Every day now there is an agreeable record in the daily papers of New
York of Requiem services held in the various churches for the repose of
the soul of the late Cardinal. Church after church seems to surpass its
predecessors in the grateful devotion of the people, who show that they
remember their prelate. In St. Gabriel's the Cardinal's private
secretary, Mgr. Farley, had the satisfaction of witnessing an
exceptionally large gathering to honor his illustrious chief. The
Paulist Fathers had a Requiem service that was worthy of their Church
and their affection for the dead, to whom they were bound by so many
ties.
Rome, if the city of the soul, is also pre-eminently the city of the
dead.
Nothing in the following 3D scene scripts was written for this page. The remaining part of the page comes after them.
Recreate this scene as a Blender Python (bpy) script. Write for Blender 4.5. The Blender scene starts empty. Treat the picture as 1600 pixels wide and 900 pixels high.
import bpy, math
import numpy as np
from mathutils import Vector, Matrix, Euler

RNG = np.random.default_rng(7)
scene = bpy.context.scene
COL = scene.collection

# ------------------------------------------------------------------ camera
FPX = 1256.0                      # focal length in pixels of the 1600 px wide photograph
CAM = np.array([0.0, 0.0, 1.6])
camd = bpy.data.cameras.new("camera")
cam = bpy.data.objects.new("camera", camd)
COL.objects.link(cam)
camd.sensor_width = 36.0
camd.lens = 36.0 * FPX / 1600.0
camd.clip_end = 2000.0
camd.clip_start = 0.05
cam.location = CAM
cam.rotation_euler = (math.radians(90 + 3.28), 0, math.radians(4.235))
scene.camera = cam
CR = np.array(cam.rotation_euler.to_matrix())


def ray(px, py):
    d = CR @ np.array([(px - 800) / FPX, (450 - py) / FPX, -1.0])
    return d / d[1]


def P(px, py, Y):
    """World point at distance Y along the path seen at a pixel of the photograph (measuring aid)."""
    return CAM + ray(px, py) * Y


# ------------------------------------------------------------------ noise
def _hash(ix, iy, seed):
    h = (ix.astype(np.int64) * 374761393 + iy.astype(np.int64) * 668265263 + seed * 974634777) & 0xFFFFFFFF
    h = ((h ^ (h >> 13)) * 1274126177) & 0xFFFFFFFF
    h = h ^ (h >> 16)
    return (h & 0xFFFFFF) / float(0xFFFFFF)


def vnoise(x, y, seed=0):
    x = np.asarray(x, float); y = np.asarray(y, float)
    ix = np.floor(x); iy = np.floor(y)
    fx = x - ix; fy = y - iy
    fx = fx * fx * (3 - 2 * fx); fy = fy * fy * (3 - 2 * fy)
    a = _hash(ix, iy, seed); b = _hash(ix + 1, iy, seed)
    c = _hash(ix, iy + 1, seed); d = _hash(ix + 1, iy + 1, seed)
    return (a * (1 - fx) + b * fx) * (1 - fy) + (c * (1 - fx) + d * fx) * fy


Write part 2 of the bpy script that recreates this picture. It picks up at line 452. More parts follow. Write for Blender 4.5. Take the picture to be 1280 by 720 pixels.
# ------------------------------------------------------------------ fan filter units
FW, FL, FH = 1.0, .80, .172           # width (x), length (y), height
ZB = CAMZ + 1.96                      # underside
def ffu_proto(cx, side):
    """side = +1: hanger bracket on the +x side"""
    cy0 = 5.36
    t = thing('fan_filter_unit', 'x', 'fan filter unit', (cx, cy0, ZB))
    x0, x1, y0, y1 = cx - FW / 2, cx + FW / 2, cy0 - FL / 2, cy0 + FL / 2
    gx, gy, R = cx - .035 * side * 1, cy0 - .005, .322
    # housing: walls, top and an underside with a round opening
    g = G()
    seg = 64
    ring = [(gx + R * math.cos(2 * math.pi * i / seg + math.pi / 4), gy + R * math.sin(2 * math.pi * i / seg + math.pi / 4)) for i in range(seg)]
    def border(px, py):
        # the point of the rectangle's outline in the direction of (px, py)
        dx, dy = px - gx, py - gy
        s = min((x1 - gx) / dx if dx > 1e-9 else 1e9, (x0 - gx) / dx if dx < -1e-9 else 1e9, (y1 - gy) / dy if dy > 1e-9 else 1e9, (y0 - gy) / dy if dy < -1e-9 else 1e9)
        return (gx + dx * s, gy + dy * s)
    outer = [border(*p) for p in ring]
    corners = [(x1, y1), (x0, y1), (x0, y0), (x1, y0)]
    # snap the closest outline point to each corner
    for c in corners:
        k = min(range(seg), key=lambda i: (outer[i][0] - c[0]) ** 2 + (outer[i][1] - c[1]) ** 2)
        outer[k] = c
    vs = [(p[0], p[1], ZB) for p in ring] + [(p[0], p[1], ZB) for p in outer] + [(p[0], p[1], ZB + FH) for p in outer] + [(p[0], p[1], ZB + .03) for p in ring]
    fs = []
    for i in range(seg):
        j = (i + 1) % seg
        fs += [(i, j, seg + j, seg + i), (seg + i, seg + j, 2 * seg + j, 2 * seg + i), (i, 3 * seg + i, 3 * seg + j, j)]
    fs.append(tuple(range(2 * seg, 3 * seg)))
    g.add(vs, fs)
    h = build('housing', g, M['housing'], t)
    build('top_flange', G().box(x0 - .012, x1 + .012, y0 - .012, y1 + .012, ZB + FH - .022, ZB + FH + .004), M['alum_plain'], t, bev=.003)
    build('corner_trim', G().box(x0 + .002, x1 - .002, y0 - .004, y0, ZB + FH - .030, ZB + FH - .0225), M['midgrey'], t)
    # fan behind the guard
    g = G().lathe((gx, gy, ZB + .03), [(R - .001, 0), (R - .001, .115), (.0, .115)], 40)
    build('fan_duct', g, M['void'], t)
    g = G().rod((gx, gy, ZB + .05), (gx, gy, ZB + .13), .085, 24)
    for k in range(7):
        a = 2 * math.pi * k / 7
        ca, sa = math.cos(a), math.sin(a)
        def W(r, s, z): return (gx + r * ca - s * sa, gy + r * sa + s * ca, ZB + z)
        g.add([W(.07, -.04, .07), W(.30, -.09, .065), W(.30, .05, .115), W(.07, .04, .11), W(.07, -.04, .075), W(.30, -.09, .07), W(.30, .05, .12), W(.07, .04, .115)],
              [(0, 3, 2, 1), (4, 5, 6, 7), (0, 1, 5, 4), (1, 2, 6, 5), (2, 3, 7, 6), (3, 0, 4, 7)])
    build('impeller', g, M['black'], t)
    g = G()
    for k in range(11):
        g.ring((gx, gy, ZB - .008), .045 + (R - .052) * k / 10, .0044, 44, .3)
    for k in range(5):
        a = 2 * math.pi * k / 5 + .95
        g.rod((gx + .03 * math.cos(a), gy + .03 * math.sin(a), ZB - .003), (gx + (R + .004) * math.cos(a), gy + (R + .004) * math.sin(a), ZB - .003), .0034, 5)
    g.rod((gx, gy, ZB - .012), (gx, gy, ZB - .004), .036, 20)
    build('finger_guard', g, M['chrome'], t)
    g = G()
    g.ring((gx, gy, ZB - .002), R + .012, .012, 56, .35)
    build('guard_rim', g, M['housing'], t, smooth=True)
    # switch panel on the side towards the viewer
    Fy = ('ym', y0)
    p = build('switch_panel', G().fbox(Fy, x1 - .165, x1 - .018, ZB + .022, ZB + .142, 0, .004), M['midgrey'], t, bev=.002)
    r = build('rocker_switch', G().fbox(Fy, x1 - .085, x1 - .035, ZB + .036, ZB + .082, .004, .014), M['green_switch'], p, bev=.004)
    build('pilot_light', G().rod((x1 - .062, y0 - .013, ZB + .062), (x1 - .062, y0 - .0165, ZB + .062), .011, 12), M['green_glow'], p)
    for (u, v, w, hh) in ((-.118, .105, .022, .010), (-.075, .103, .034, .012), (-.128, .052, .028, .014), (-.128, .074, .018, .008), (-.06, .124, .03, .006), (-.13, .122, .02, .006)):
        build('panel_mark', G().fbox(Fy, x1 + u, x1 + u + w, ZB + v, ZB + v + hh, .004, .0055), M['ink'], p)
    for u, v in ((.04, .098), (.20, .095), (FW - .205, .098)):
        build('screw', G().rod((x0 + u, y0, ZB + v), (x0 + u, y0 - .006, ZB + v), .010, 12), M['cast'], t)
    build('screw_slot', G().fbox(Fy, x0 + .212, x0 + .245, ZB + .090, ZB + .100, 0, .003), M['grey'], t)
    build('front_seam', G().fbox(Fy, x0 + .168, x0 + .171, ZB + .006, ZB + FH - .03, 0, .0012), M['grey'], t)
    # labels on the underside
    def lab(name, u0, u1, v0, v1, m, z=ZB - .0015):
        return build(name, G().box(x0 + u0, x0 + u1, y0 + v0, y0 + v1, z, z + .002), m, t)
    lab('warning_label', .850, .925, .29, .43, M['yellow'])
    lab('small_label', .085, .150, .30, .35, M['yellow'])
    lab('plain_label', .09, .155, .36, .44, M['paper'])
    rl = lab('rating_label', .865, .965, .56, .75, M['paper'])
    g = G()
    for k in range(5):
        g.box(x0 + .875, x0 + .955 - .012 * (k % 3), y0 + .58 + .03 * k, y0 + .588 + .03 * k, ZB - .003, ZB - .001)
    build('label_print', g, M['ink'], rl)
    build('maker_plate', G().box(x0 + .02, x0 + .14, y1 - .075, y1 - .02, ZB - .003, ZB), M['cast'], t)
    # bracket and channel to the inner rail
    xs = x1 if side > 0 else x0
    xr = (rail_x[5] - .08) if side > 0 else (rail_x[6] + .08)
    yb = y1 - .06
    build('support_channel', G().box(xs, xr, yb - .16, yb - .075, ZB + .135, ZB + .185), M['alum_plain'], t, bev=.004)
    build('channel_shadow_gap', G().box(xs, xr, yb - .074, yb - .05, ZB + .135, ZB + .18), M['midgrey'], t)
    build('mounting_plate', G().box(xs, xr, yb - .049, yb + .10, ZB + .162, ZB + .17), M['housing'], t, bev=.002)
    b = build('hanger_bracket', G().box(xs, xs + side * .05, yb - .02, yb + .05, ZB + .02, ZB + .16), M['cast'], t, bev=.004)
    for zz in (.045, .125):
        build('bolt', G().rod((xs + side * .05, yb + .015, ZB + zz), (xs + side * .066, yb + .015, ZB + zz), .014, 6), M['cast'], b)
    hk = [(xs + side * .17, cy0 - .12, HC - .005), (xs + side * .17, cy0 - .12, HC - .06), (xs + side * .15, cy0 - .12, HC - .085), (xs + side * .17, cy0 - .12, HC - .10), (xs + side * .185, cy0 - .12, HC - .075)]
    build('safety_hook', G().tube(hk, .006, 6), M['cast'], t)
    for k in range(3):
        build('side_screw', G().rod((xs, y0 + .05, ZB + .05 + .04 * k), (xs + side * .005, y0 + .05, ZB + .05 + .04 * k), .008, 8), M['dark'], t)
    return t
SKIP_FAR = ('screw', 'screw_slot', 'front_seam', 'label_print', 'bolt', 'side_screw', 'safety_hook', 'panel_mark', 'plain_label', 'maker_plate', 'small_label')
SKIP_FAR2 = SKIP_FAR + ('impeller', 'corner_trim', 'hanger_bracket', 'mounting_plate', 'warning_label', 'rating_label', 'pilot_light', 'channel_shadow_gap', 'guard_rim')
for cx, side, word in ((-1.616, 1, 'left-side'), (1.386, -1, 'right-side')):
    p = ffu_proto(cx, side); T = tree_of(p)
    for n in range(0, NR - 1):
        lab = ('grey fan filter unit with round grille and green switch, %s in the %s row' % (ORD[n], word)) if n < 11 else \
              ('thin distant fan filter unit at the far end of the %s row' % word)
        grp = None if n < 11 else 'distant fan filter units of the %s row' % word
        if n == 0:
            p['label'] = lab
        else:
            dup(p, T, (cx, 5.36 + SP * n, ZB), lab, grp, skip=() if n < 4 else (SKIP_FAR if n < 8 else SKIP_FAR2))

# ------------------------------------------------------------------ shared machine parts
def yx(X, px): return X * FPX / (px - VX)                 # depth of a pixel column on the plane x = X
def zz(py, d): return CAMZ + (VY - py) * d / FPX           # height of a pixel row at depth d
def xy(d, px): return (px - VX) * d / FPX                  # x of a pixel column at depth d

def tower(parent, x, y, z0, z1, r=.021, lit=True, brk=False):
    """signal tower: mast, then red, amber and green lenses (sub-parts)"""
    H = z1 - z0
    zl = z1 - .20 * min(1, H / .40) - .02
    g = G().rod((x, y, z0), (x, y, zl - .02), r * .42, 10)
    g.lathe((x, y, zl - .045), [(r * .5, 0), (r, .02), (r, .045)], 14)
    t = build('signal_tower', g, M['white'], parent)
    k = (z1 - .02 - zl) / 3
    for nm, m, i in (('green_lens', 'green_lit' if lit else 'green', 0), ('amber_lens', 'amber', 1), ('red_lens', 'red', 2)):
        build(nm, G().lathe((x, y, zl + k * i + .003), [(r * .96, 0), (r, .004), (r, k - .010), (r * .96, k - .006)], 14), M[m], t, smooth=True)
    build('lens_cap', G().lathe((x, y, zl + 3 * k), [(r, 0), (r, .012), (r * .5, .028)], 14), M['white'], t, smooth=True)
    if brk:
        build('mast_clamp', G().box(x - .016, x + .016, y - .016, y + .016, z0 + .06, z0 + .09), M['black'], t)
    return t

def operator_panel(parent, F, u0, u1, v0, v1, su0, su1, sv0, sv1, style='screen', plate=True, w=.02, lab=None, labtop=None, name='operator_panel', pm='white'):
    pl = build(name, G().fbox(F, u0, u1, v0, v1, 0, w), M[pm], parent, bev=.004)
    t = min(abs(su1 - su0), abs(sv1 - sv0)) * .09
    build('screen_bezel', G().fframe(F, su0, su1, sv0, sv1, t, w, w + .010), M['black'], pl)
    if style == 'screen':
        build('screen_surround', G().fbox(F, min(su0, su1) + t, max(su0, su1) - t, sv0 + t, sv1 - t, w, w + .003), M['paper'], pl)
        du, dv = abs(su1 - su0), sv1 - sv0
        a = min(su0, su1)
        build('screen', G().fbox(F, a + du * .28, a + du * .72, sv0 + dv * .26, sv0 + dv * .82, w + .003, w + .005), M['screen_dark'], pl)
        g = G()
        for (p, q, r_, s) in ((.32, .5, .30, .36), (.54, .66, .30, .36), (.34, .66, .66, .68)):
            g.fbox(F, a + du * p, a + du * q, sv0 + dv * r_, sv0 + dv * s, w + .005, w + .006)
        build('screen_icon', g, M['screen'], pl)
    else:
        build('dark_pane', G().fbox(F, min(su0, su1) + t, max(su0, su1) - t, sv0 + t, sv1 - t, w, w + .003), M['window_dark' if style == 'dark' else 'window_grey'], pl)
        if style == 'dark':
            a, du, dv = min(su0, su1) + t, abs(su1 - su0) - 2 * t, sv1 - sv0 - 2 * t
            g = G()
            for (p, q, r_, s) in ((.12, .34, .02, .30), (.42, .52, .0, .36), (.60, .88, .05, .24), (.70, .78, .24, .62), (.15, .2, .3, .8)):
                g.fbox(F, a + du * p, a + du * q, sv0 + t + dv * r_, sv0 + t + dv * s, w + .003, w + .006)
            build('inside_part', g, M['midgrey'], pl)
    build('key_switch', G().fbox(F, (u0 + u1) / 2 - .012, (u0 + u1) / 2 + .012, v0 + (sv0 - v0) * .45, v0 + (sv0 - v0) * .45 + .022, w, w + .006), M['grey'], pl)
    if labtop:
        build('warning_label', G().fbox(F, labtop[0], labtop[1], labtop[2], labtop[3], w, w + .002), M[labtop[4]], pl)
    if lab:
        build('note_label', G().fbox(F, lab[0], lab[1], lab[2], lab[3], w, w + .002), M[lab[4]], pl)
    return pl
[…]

So many great and illustrious deaths are reported to it daily
from the ends of the earth that to it death and greatness are familiar
and almost unnoticeable facts. It is, therefore, not undeserving of
remark to find the newspapers of the Eternal City marking their notices
of the passing of our Cardinal with unusual signs of mourning. Their
comments on the great loss of the American Church are toned by the
_gravis moeror_ with which the Holy Father received by Atlantic
Cable the sad news.
In the American College, Rev. Dr. O'Connell, the President, took
immediate steps to pay to its illustrious patron the last homage that
Catholic affection and loyalty can render to the great dead.